Deuxième volume des aventures de ce contrebassiste allemand dans l’univers verlainien de Caspar (le CD Caspar a été chroniqué par Bertrand Backeland). Klaus Janek se situe dans une double filiation, celle de Dave Holland et celle de Peter Kowald. Deux écoles très différentes. Opposées ? L’époque n’est plus à opposer des écoles, mais à croiser les expériences, les capacités d’expression (l’écoute devrait suivre aussi et s’aventurer sur des terrains très différents). Janek se propulsera tant sur les parcours linéaires à rebonds arythmiques et « presque » trébuchements hypnotiques que dans les embardées et balayages émulsifs horizontaux. Chaque fois avec grande précision, une sorte de ligne claire. Jusque dans les bagarres de mastodontes porcs-épics.
Une base, une ligne d’équilibre qui se met à flotter, tanguer, puis bouillir avant de se métamorphoser.
Elle se met sur rail, puis les rails se tordent, s’éclatent et il faut, simultanément, pour ne pas se désagréger, suivre et épouser plusieurs directions différentes, opposées, antagonistes. Sa touille. Ça brasse le nœud, l’ombilic.
Elle ressasse, elle maugrée, elle passe et repasse. Inlassablement, en montant, en enflant. Expansion anarchique. En s’agitant. Elle progresse comme une carapace lourde, tremblante. Elle monte, s’élève, mais reste toujours dans la poussière, le terre-à-terre, où elle fouille, remue. Et jusque là, disons que c’est la rampe de lancement… Mais elle continue le processus de ressassement jusqu’à un certain point que l’on pourrait appeler « point de révulsion positive » un basculement. Là-bas, où elle dépasse son aire, son terrain habituel, son ronron, son espace, où elle largue son pays… Comme on vire de l’autre côté, au-delà de ce qui semblait exprimable jusqu’ici. Et de suite elle est plus vibratile, bien que toujours bouillante, elle devient légère, réflecteur aérien et elle montre et donne à entendre les sons et organisations sonores situés outre cette limite (ce que les musiciens entendent et qui les guide dans leurs improvisations et qui ici, dans les processus de recherche aboutis, semble restituer tel quel). Quelque chose de magique se passe. On songe au « regard renversé » de Penone, dispositif pour montrer à l’autre ce que l’on est censé voir (l’œil, au lieu d’envoyer au cerveau ce qu’il capte, se transforme en miroir dirigé vers l’extérieur). Jusqu’à un certain trouble qui induit la transe due à la désorganisation, au détournement d’une habitude sensorielle (voir ou entendre sans intermédiaire, sans transcription) qui ouvre d’autres possibles.

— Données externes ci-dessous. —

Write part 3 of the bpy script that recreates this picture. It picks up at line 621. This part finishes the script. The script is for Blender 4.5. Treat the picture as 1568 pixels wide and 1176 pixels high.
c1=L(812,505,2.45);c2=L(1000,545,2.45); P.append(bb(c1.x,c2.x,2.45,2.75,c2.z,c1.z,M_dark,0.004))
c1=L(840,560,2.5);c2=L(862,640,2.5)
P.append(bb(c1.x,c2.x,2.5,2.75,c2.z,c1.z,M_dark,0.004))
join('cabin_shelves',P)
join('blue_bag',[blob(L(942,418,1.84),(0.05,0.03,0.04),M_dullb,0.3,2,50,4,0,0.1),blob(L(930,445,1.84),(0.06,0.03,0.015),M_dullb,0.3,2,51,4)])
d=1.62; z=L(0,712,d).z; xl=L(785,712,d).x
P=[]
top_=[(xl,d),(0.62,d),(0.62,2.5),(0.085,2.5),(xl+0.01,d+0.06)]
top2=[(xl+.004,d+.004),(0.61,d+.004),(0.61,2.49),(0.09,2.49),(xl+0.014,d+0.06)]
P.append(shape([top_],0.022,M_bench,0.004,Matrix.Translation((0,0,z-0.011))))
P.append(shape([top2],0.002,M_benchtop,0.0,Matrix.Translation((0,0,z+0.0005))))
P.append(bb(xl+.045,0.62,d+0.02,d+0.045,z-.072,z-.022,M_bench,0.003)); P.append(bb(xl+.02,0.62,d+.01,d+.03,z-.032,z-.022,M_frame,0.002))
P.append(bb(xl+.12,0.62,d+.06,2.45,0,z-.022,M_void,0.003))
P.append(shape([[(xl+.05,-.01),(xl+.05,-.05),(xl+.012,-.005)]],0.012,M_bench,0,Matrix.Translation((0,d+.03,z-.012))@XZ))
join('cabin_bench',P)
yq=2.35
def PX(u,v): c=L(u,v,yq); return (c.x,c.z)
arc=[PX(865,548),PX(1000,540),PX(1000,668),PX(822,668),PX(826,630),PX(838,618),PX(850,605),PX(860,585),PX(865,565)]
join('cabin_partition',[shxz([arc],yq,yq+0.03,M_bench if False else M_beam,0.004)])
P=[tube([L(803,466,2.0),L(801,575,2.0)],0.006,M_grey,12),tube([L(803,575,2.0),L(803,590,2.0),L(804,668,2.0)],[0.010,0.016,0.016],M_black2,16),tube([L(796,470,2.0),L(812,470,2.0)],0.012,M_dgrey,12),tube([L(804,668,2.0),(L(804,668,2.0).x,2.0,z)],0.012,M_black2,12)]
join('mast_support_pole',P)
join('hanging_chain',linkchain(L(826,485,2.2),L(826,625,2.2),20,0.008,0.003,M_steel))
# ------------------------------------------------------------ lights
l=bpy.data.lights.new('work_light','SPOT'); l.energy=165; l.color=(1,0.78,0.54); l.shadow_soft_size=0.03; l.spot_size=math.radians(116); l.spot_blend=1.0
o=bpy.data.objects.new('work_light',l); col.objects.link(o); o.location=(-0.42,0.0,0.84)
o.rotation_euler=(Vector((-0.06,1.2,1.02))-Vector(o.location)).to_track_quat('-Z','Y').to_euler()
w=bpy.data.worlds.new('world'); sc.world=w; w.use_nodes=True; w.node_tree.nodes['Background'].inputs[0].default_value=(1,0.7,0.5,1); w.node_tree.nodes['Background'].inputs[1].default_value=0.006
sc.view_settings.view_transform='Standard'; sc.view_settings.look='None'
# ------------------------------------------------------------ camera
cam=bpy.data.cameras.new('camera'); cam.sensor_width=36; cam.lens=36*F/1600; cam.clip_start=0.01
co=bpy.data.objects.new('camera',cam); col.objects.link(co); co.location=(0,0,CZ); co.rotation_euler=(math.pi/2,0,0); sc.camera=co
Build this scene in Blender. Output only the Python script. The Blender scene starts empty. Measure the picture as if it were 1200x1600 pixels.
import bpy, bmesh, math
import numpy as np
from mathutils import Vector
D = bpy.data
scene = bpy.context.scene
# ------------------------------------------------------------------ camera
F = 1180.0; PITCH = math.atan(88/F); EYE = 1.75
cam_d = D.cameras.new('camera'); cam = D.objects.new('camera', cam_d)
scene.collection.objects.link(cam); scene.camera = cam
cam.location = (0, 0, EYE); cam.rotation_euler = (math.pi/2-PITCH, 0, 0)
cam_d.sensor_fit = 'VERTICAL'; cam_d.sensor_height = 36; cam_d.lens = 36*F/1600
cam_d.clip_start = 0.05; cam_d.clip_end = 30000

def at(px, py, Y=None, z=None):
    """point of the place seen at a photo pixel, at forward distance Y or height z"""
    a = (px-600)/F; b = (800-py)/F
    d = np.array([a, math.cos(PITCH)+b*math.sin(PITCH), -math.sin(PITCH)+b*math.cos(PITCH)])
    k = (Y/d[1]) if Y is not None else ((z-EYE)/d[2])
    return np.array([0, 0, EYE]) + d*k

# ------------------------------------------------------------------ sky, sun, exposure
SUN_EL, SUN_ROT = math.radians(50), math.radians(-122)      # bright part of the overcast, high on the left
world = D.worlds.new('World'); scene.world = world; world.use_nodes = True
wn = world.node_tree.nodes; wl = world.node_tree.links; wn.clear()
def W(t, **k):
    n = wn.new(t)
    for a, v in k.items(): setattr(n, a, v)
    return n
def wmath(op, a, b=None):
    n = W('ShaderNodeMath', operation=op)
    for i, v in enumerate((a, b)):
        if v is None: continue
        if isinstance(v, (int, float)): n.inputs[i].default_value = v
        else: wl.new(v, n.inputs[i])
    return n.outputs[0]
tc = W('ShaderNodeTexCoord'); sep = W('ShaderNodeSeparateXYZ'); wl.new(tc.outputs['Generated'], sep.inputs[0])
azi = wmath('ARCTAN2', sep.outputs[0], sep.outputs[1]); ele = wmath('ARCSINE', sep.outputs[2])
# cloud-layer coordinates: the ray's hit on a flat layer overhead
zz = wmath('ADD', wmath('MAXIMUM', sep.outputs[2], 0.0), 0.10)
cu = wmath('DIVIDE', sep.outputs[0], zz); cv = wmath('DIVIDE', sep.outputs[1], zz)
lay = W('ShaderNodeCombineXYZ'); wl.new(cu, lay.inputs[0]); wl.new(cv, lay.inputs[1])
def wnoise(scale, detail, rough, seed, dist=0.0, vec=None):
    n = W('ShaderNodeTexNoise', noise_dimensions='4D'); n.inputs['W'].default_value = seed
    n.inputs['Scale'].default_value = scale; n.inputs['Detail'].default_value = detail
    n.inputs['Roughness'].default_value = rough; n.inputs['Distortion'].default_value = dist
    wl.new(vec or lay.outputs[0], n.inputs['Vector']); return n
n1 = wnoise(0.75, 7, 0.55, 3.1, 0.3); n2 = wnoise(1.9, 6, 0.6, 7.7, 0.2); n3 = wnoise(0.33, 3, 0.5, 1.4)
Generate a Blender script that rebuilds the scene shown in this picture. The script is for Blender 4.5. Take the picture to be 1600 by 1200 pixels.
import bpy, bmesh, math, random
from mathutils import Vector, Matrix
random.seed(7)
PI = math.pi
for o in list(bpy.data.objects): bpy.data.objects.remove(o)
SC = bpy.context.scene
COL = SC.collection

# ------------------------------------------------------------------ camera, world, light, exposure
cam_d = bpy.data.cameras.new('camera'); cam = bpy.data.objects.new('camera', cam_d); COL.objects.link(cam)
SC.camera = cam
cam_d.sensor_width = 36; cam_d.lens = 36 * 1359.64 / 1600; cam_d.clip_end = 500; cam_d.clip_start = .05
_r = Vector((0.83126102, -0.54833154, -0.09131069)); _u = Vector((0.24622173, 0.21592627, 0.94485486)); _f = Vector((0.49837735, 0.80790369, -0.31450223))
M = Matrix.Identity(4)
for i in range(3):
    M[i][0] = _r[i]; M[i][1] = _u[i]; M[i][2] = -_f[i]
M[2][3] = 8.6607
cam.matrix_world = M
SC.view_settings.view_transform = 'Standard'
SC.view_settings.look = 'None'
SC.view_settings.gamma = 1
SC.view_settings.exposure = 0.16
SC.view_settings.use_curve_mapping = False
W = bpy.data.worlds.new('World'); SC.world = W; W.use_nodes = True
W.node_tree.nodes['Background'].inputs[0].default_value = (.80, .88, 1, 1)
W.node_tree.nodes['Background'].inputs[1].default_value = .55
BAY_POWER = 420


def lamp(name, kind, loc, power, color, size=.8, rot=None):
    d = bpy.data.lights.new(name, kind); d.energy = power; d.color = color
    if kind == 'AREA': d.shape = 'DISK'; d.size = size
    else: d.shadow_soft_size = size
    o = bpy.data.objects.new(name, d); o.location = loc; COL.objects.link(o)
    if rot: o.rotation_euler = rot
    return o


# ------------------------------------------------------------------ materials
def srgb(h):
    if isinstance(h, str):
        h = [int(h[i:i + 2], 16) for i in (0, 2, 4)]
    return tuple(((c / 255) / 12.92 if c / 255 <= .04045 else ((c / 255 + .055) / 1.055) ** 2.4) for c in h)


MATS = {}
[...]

Par ailleurs, outre ces corps à corps avec ses limites, la contrebasse libère sa masse, la rend souple et légère et capte, par analogie et « proximité spirituelle » (la contrebasse elle-même comme tronc), des murmures et mélopées très anciennes qui ne circulent, habituellement, que parmi le peuple des grands arbres. Chants de sèves dans le bois. Chants de mémoire. Chants de feuilles. Chant profond de berceau, de filiation à fleur de peau.
Chant des menuets, qui se dérouillent, décantent dans le sang sombre et y ramènent pétillant et verdeur, fantasme.